Retype each line of the listing below, from the first through the one holding "COL = scene.collection", with no other lines.
[Begin Supplied material]
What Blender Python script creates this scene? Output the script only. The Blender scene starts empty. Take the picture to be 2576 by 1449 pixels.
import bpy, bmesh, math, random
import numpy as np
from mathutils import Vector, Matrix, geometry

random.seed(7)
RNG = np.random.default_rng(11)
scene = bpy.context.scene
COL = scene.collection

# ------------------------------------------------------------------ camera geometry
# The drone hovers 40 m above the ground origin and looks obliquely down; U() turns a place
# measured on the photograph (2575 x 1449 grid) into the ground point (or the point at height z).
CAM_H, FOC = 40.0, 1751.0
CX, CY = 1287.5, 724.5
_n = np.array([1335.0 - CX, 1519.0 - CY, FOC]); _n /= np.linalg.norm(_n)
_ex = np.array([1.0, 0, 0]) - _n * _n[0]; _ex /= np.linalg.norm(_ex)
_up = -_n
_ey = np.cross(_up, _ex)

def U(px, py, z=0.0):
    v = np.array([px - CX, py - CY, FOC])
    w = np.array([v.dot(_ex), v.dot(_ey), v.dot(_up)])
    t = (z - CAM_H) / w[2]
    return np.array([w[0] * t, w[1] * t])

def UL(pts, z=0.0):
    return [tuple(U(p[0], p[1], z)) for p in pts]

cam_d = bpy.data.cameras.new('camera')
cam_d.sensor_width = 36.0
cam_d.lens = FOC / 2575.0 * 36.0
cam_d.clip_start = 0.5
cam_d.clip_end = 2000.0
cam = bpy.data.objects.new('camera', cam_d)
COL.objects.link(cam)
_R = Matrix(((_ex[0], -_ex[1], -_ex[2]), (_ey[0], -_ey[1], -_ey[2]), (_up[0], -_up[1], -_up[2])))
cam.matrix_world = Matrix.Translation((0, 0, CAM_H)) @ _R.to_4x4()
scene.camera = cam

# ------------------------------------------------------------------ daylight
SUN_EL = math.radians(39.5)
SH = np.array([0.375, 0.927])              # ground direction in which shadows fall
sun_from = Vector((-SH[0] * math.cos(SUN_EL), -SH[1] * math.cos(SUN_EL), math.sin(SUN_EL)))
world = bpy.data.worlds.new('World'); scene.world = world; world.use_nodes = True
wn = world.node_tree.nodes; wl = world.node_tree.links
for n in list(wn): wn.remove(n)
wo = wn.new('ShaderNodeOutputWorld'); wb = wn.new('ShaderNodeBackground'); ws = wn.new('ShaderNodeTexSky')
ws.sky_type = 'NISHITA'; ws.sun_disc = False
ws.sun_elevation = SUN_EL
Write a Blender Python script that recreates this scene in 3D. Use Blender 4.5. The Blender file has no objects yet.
[End Supplied material]
§ The answer
What Blender Python script creates this scene? Output the script only. The Blender scene starts empty. Take the picture to be 2576 by 1449 pixels.
import bpy, bmesh, math, random
import numpy as np
from mathutils import Vector, Matrix, geometry

random.seed(7)
RNG = np.random.default_rng(11)
scene = bpy.context.scene
COL = scene.collection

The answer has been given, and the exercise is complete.